Sunday, October 4, 2020

Gas Oil Ratio Trends In Sedimentary Basins & PVT Behavior

By: Zhiyong He, ZetaWare, Inc.

Gas oil ratios of oil and gas fields plotted against depth show interesting trends as shown below. The figure on the left is from large global datasets, and the one on the right is from an area in the North Sea. What are the reasons we may ask?


We have recently talked about this in several presentations (see references below). We concluded that this is a result of PVT behavior during migration. At shallower depth, the pressure is lower, and oil cannot dissolve as much solution gas as it can at a deeper depth. Likewise, gas can not dissolve much liquid at shallow depth.

This is supported by the relationship between saturation pressure (Psat) and GOR relationship based on some large PVT databases.


In this figure above, the blue shaded area are based on thousands of saturation pressure (bubble point on the left and dew point on the right) measurements. As HC generation windows are typically deeper than the blue band, migrating fluid toward shallow depth will reach saturation pressure at different depth depending on initial GOR of the fluid coming from the source rock. But once the Psat is reached, GOR will be limited by Psat, and follow the trend of the Psat-GOR relationship, resulting the distribution in figure 1.

This process not only changes GOR significantly from the initial fluid expelled from the source rock, it will also change the composition and API gravity. Below is a local example from a gas condensate system.

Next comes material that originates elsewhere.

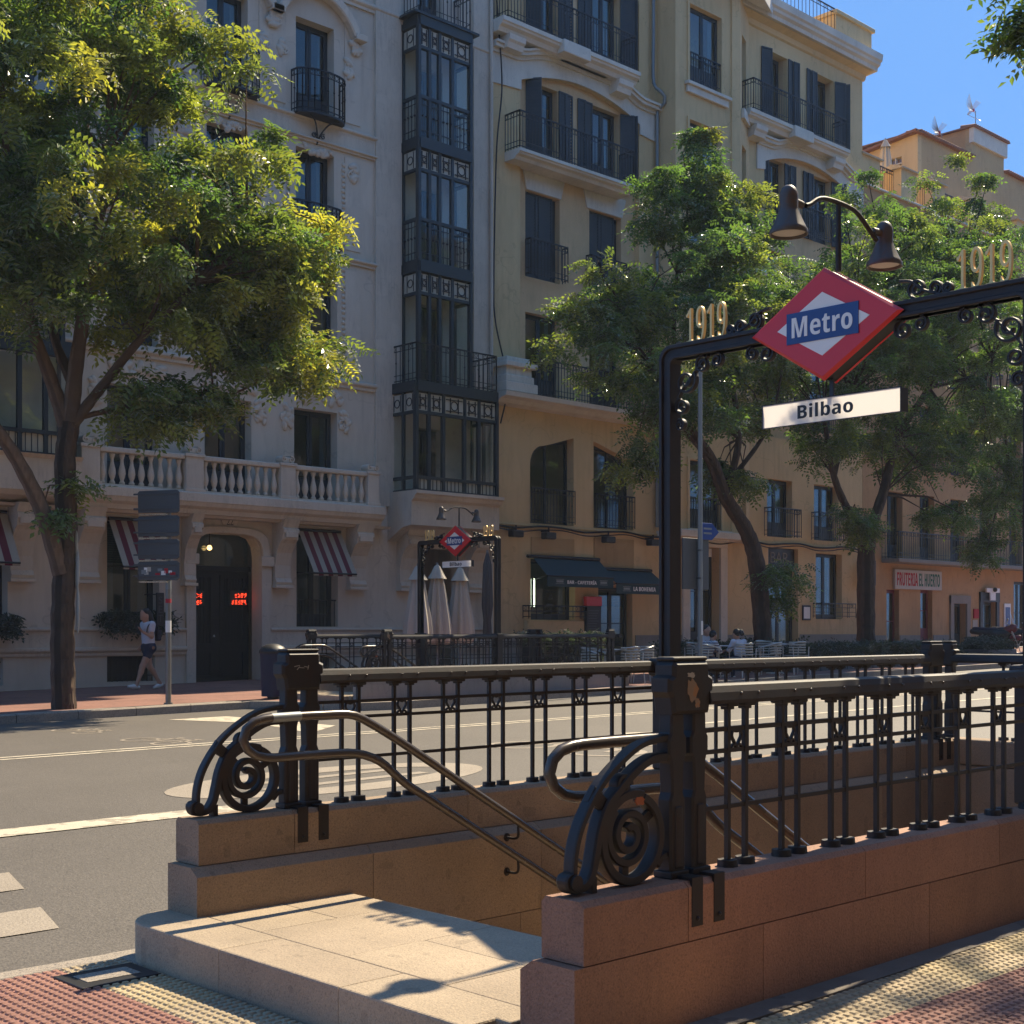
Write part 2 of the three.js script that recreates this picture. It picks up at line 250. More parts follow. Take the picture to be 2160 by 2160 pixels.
// painted markings, 4 mm above the asphalt
const RM = (name, ...polys) => RMm(M.paint, name, ...polys), RMm = (m, name, ...polys) => { const b = mb(); for (const p of polys) b.flat(p.pts || p, (x) => yRoad(x) + 0.004, p.holes || []); struct(name, b, m); };
const line = (x0, z0, x1, z1, w) => [[x0, z0 - w / 2], [x1, z1 - w / 2], [x1, z1 + w / 2], [x0, z0 + w / 2]];
RM('lane_line', line(3, -15.45, 30, -13.2, 0.09), line(3, -15.69, 30, -13.44, 0.09));
RM('stop_line', line(2.4, -9.98, 6.2, -9.78, 0.36));
RMm(M.paintWorn, 'crossing_stripe', [[0.5699999999999998, -8.32], [3.63, -8.33], [3.47, -7.75], [0.33000000000000007, -7.77]], [[0.06999999999999984, -7.16], [3.31, -7.19], [3.15, -6.63], [-0.16000000000000014, -6.62]]);
const ell = (cx, cz, rx, rz, n = 40) => Array.from({ length: n }, (_, i) => [cx + rx * Math.cos(i * 2 * Math.PI / n), cz + rz * Math.sin(i * 2 * Math.PI / n)]);
const ringP = (cx, cz, rx, rz, w) => ({ pts: ell(cx, cz, rx, rz), holes: [ell(cx, cz, rx - w, rz - w)] });
const rotP = (pts, cx, cz, a) => pts.map(([x, z]) => [cx + (x - cx) * Math.cos(a) - (z - cz) * Math.sin(a), cz + (x - cx) * Math.sin(a) + (z - cz) * Math.cos(a)]);
function bike(cx, cz, s) {
  const st = (x0, z0, x1, z1, w = 0.09) => { const dx = x1 - x0, dz = z1 - z0, L = Math.hypot(dx, dz), a = -dz / L * w / 2 * s, b = dx / L * w / 2 * s; return [[cx + x0 * s + a, cz + z0 * s + b], [cx + x1 * s + a, cz + z1 * s + b], [cx + x1 * s - a, cz + z1 * s - b], [cx + x0 * s - a, cz + z0 * s - b]]; };
  RMm(M.paintWorn, 'bicycle_marking', ringP(cx, cz - 0.62 * s, 0.42 * s, 0.42 * s, 0.085 * s), ringP(cx, cz + 0.62 * s, 0.42 * s, 0.42 * s, 0.085 * s), st(0, -0.62, 0.62, -0.3), st(0.62, -0.3, 0.62, 0.42), st(0, 0.62, 0.8, 0.36), st(0, -0.05, 0.62, -0.3), st(0, -0.05, 0.62, 0.42), st(0.8, 0.2, 0.8, 0.55), st(0.78, -0.45, 0.78, -0.15));
}
bike(8.85, -15.9, 0.62); bike(8.9, -18.2, 0.5); bike(11.6, -11.3, 1.1);
RMm(M.paintWorn, 'lane_marking', ringP(7.95, -10.85, 1.75, 0.95, 0.42), [[7.0, -10.7], [8.9, -10.7], [8.9, -10.55], [7.0, -10.55]], [[7.0, -11.15], [8.9, -11.15], [8.9, -11.0], [7.0, -11.0]]);
RM('chevron_marking', [[10.9, -19.2], [11.9, -19.1], [11.9, -16.2], [10.9, -15.4], [11.4, -17.6]], [[13.6, -12.2], [14.6, -11.7], [13.6, -11.2], [13.4, -11.4], [14.1, -11.7], [13.4, -12]]);
RM('lane_line', line(9, -8.4, 14, -8.15, 0.12), line(15.5, -12.4, 30, -11.7, 0.12));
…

The initial fluid is found in a deeper reservoir (1) close to the kitchen, it is undersaturated as reservoir pressure is higher than initial Psat. In shallow trap along the migration path, the fluid is separated as a gas cap and an oil leg (2) and (3), with very different GOR and liquid API gravity. The fluid can further fractionate depending on whether migration is vertical or lateral, (4) and (5). Please also note that the saturation pressure itself is also modified by the same process, and becomes lower at shallow depths.

The same happens without a trap, or in between traps, along the migration pathway. In a gas condensate system like the above, the liquid phase that drops out is a) the heaviest fraction of the liquid first, and b) as droplets that are unable to form a continuous phase to migration along with the main gas phase.

Similarly, if the generated fluid is mainly oil, the GOR of the oil will follow the bubble point side of figure 2. Gas bubbles gradually drop out, or trapped in small traps that spill the liquid, reducing GOR along the way. As the gas phase that was dropped out retains the lightest ends extracted from the oil, the API gravity of the remaining oil decreases approaching shallower traps.

In any given trap, the HC fluid composition and therefore properties are not only a function of the initial generated fluid, but also on the pressure history and the complexity of the migration paths. The self regulating process of changing composition and in turn Psat itself, is much too complex to model at this time. Attempt to predict reservoir fluid properties solely based on source rock kinetics, as you may find in recent basin modeling literature, is misdirected in our opinion. A top down approach based on analyzing observed fluid properties in traps and trends in the geological context (Top Down PSA) is recommended.

Select References:

He, Zhiyong, and Andrew Murray, 2019, Top Down Petroleum Systems Analysis and Geospatial Patterns of Petroleum Phase and Properties. Celebrating the life of Chris Cornford (1948-2017): Petroleum Systems Analysis ‘Science or Art?’ The Geological Society, 24 - 25 April 2019

He, Zhiyong, and Andrew Murray, 2019, Top Down Petroleum System Analysis, Exploiting Geospatial Patterns of Petroleum Phase and Properties. AAPG Annual Convention, San Antonio, May 19-21, 2019 Download pdf from search and discovery

Murray, Andrew, and Zhiyong He, 2019, Oil vs. Gas: What are the Limits to Prospect-Level Hydrocarbon Phase Prediction? AAPG Hedberg Conference, The Evolution of Petroleum Systems Analysis, Houston, Texas, March 4-6, 2019 Download pdf from search and discovery

Zhiyong He, and Andrew Murray, 2020.  Migration loss, Lag and fractionation: Implications for fluid property prediction and charge risk. AAPG annual conference, Houston Texas, Sept 28-30, 2020.